With the prize fund rate rising to 3.3% tax-free next month, this means Premium Bonds beat the top-paying easy access savings rate at 3.1% AER, offered by Paragon Bank.

However, Premium Bonds aren’t like normal savings accounts as they don’t pay interest. Instead, the interest that should be paid is used to fund the monthly prize draw.

NS&I – the Government’s savings arm – confirmed the odds of winning will remain the same at 24,000-to-one.

It also announced the interest rate on the Direct Saver and Income Bonds will rise from 2.6% gross to 2.85% gross from today for 600,000 customers.

There is no change to any other accounts, though NS&I has recently launched 4.2% Green Savings Bonds and one-year fixed rate bonds.
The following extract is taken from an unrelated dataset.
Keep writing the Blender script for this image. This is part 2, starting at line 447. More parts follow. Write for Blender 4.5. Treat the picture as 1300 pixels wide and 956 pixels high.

NS&I chief executive, Ian Ackerley, said: “Premium Bonds are one of the nation’s most loved ways to save, giving people the monthly anticipation of a potential win while knowing their money is 100% safe. We’re also giving a Valentine’s Day boost to our Direct Saver and Income Bonds customers who will see their interest rates rise from today.

“We are committed to ensuring our products remain attractive and our customers can continue to save with confidence. Today’s changes mean that we continue to balance the interests of savers, taxpayers and the broader financial services sector.”